**What to do:** Leaving out every picture, quote the data below exactly as it appears.

**Recorded data:**
------

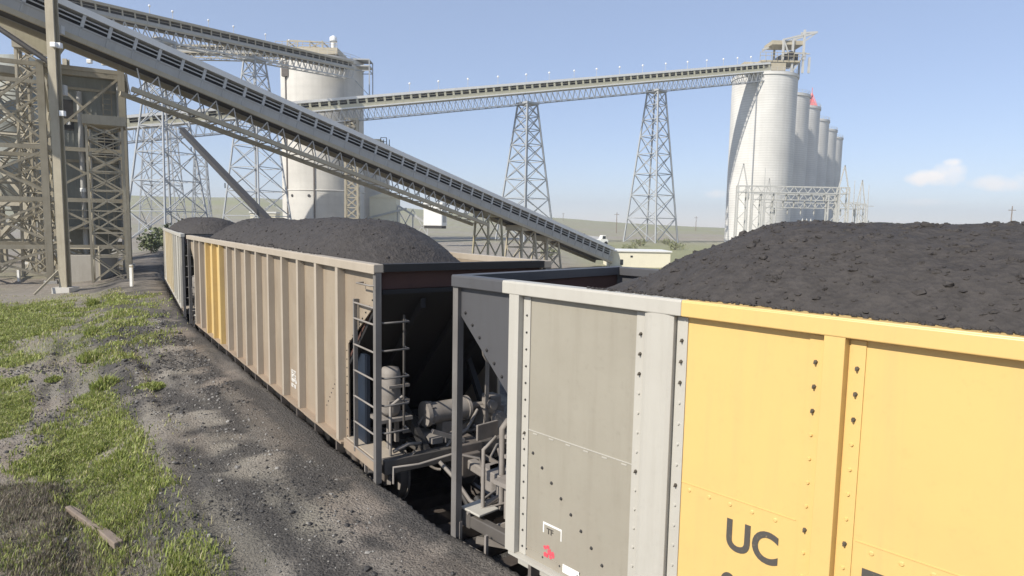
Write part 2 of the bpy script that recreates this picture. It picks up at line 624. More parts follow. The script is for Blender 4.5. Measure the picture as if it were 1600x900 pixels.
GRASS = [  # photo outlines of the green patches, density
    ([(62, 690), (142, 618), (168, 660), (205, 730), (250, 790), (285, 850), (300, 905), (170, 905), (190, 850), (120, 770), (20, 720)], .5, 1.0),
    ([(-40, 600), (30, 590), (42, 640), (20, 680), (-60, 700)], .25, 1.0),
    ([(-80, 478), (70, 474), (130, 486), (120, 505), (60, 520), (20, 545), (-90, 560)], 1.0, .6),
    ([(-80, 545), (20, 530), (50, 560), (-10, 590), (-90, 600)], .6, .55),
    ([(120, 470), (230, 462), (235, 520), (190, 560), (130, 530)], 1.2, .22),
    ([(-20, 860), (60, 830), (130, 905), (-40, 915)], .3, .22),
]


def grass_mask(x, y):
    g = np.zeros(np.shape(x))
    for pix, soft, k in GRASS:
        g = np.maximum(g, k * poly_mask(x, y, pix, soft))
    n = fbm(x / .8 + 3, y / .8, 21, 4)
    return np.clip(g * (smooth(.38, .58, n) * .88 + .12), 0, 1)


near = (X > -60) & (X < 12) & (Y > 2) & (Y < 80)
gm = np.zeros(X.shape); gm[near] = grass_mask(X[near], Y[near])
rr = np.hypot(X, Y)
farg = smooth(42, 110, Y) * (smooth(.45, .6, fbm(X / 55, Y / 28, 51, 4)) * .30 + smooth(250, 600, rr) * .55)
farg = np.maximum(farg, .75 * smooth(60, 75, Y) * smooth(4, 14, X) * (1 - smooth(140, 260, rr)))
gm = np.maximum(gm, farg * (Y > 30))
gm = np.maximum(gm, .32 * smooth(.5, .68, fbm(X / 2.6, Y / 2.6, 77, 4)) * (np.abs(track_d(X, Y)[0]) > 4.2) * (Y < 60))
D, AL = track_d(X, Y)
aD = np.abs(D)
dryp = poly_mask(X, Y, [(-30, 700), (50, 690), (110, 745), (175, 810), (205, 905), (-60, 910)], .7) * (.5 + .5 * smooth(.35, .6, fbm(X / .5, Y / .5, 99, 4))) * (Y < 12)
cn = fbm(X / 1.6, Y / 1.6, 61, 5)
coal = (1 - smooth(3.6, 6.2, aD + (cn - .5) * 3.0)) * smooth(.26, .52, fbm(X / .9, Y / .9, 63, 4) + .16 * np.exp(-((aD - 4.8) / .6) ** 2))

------

**Written response:**
Write part 2 of the bpy script that recreates this picture. It picks up at line 624. More parts follow. The script is for Blender 4.5. Measure the picture as if it were 1600x900 pixels.
GRASS = [  # photo outlines of the green patches, density
    ([(62, 690), (142, 618), (168, 660), (205, 730), (250, 790), (285, 850), (300, 905), (170, 905), (190, 850), (120, 770), (20, 720)], .5, 1.0),
    ([(-40, 600), (30, 590), (42, 640), (20, 680), (-60, 700)], .25, 1.0),
    ([(-80, 478), (70, 474), (130, 486), (120, 505), (60, 520), (20, 545), (-90, 560)], 1.0, .6),
    ([(-80, 545), (20, 530), (50, 560), (-10, 590), (-90, 600)], .6, .55),
    ([(120, 470), (230, 462), (235, 520), (190, 560), (130, 530)], 1.2, .22),
    ([(-20, 860), (60, 830), (130, 905), (-40, 915)], .3, .22),
]


def grass_mask(x, y):
    g = np.zeros(np.shape(x))
    for pix, soft, k in GRASS:
        g = np.maximum(g, k * poly_mask(x, y, pix, soft))
    n = fbm(x / .8 + 3, y / .8, 21, 4)
    return np.clip(g * (smooth(.38, .58, n) * .88 + .12), 0, 1)


near = (X > -60) & (X < 12) & (Y > 2) & (Y < 80)
gm = np.zeros(X.shape); gm[near] = grass_mask(X[near], Y[near])
rr = np.hypot(X, Y)
farg = smooth(42, 110, Y) * (smooth(.45, .6, fbm(X / 55, Y / 28, 51, 4)) * .30 + smooth(250, 600, rr) * .55)
farg = np.maximum(farg, .75 * smooth(60, 75, Y) * smooth(4, 14, X) * (1 - smooth(140, 260, rr)))
gm = np.maximum(gm, farg * (Y > 30))
gm = np.maximum(gm, .32 * smooth(.5, .68, fbm(X / 2.6, Y / 2.6, 77, 4)) * (np.abs(track_d(X, Y)[0]) > 4.2) * (Y < 60))
D, AL = track_d(X, Y)
aD = np.abs(D)
dryp = poly_mask(X, Y, [(-30, 700), (50, 690), (110, 745), (175, 810), (205, 905), (-60, 910)], .7) * (.5 + .5 * smooth(.35, .6, fbm(X / .5, Y / .5, 99, 4))) * (Y < 12)
cn = fbm(X / 1.6, Y / 1.6, 61, 5)
coal = (1 - smooth(3.6, 6.2, aD + (cn - .5) * 3.0)) * smooth(.26, .52, fbm(X / .9, Y / .9, 63, 4) + .16 * np.exp(-((aD - 4.8) / .6) ** 2))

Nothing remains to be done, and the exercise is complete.